Ammonium Bisulfide Corrosion in Hydrotreating Units

Description and Location of Damage

Ammonium bisulfide corrosion is an aggressive corrosion occurring in several refinery units, including hydrotreaters. Only sour water strippers suffer more serious sour water corrosion than hydrotreaters. The most troublesome hydrotreating units are those processes for desulfurization of heavy petroleum fractions. Corrosion is uniform but occurs at specific locations, i.e., high velocities and/or turbulence. Common locations for corrosion are in the inlet header box of the reactor effluent F/F exchangers, piping elbows and welds with excessive I.D. weld metal penetration. Corrosion rates as high as 200 mpy have been observed in aggressive ammonium bisulfide solutions. The attached references from Refincor summarize descriptions, locations of damage, corrosion rates and rules of thumb for corrosion by alkaline sour water reported by other refiners in more than 50 years of documenting NACE T-8 Refining Committee open discussions on corrosion in refineries.

Affected Materials

Carbon steel is least resistant and can experience high corrosion rates in aggressive solutions. The 300 series stainless steels, duplex stainless steels, aluminum alloys and nickel base alloys are more resistant, depending on ammonium bisulfide (NH4HS) concentration and velocity. Duplex stainless steels can experience sulfide stress cracking and/or hydrogen embrittlement if the ferrite phase is on the high side, as can occur in welded fabrications.

Environmental Factors

Ammonium bisulfide is formed by the chemical combination of ammonia and sulfur. The ammonia can be present as an added neutralizer or formed in the reactor from nitrogen in the feed. The sulfur can originate as elemental sulfur, converted H2S or iron sulfide corrosion product. The potential for sour water corrosion is primarily a function of feed nitrogen level, which typically increases with heavier feedstocks. Typically, a nitrogen content of 0.05 wt. % in the feed is used as a level above which serious sour water corrosion can be anticipated.

Ammonium Bisulfide Corrosion in Hydrotreating Units

The corrosivity of ammonium bisulfide salts is expressed either in terms of combined wt. % ammonia and hydrogen sulfide or as a dissociation constant (Kp) factor. The design curve shows where ammonium bisulfide salts are predicted to form, based on partial pressures of ammonia and hydrogen sulfide. The curve shows that ammonium bisulfide salts should not be a concern above ~190F (88C).

Velocity is also a factor in ammonium bisulfide corrosion and limiting rates above which corrosion can be a problem have been published. Corrosion can occur in the presence of high concentrations and velocities of aqueous NH4HS or under deposited salts.

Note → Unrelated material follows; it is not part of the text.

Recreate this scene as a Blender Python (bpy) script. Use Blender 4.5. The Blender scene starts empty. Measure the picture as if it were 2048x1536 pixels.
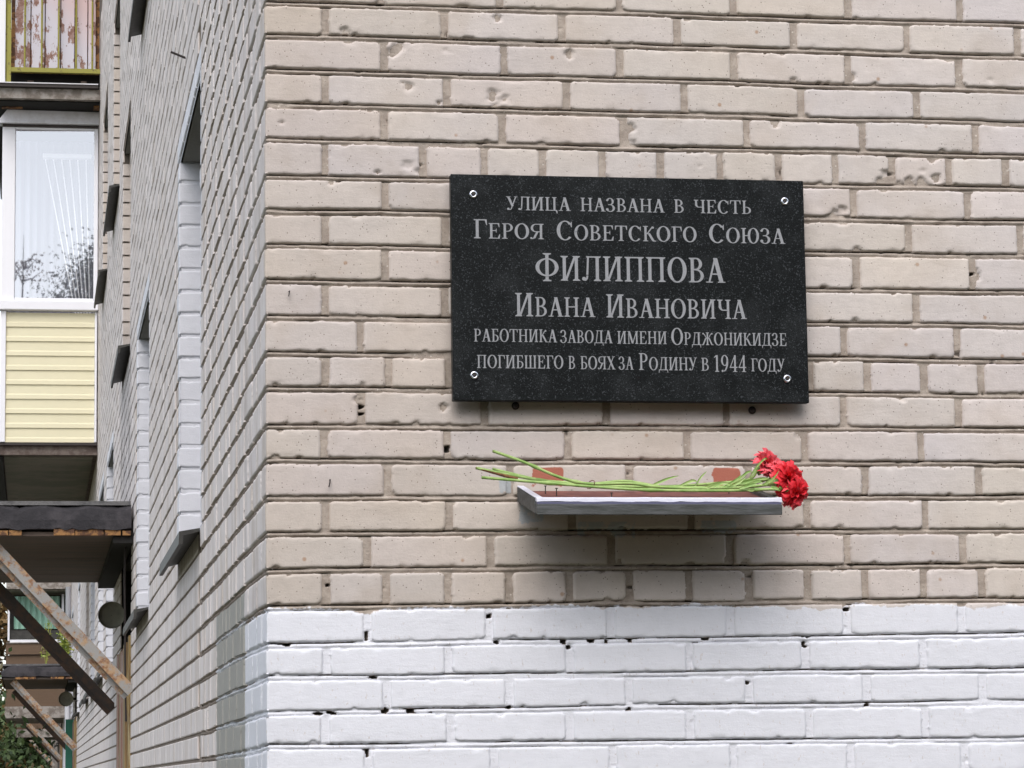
import bpy, bmesh, math, random
import numpy as np
from mathutils import Vector, Matrix
random.seed(7)
rng = np.random.default_rng(11)
scn = bpy.context.scene
C = scn.collection

# ------------------------------------------------------------------ camera
cam_d = bpy.data.cameras.new('camera')
cam = bpy.data.objects.new('camera', cam_d); C.objects.link(cam)
cam_d.sensor_width = 36.0
cam_d.lens = 5844.77 / 2048 * 36.0
cam_d.clip_start = 0.1; cam_d.clip_end = 2000
cR = Vector((0.98695259, -0.16041826, -0.01380439)); cU = Vector((-0.00786002, -0.13363575, 0.99099935))
cF = Vector((0.16081916, 0.97796087, 0.13315304))
M = Matrix((cR, cU, -cF)).transposed().to_4x4()
M.translation = Vector((-0.4802, -6.1239, 1.602))
cam.matrix_world = M
scn.camera = cam

# ------------------------------------------------------------------ world, sun, exposure
SUN_EL, SUN_AZ = math.radians(47), math.radians(192)      # azimuth: compass-like, 180 = from -Y
world = bpy.data.worlds.new('World'); scn.world = world; world.use_nodes = True
wn = world.node_tree; wn.nodes.clear()
sky = wn.nodes.new('ShaderNodeTexSky'); sky.sky_type = 'NISHITA'; sky.sun_disc = False
sky.sun_elevation = SUN_EL; sky.sun_rotation = SUN_AZ
sky.air_density = 1.0; sky.dust_density = 1.6; sky.ozone_density = 1.0
hs = wn.nodes.new('ShaderNodeHueSaturation'); hs.inputs['Saturation'].default_value = 0.43
bg = wn.nodes.new('ShaderNodeBackground'); bg.inputs['Strength'].default_value = 0.15
wo = wn.nodes.new('ShaderNodeOutputWorld')
wn.links.new(sky.outputs[0], hs.inputs['Color']); wn.links.new(hs.outputs[0], bg.inputs['Color'])
wn.links.new(bg.outputs[0], wo.inputs[0])
sun_d = bpy.data.lights.new('sun', 'SUN'); sun_d.energy = 1.05; sun_d.angle = math.radians(46)
sun_d.color = (1.0, 0.95, 0.91)
sun = bpy.data.objects.new('sun', sun_d); C.objects.link(sun)
sd = Vector((math.sin(SUN_AZ) * math.cos(SUN_EL), math.cos(SUN_AZ) * math.cos(SUN_EL), math.sin(SUN_EL)))
sun.rotation_euler = sd.to_track_quat('Z', 'Y').to_euler()
scn.view_settings.view_transform = 'Standard'; scn.view_settings.look = 'None'
scn.view_settings.gamma = 1.0; scn.view_settings.use_curve_mapping = False
scn.view_settings.exposure = 0.93
scn.render.resolution_x = 1024; scn.render.resolution_y = 768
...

One source discusses that “severe corrosion” can be expected when ammonia and hydrogen sulfide are present together in concentrations above ~1 wt. % as NH4HS and/or when the pH rises above 7.6. The same source discusses the following guidelines for the safe use of carbon steel and stainless steel in the presence of ammonium bisulfide salts:

Alkaline sour water with hydrocarbon up to 20 feet per second (fps)

Alkaline sour water >250F up to 5 fps for carbon steel and 10 fps for SS.

Alkaline sour water <250F, 120 fps for carbon steel and 15 fps for SS.

Sour water with amine inhibitor up to 20 fps.

Other sources, including WRC 489, state that below 2 wt %, solutions are not generally corrosive and above 2 wt %, they are increasingly corrosive.

Typical Affected Equipment

NH4HS salts precipitate in the reactor effluent streams when temperatures drop below the dew point at the prevailing partial pressures of ammonia and hydrogen sulfide. WRC 489 states that corrosion may be found at the following locations:

  1. air cooler header boxes
  2. inlet and outlet piping of air coolers, as well as exchanger tubes.
  3. Piping into and out of the reactor effluent separators.
  4. Sour water draw piping from reactor effluent separators (flashing may cause severe erosion-corrosion downstream of control valves.)
  5. Vapor line from the high pressure separators.
  6. hydrocarbon lines from reactor effluent separators due to entrained sour water.
  7. stripper column overhead sour water.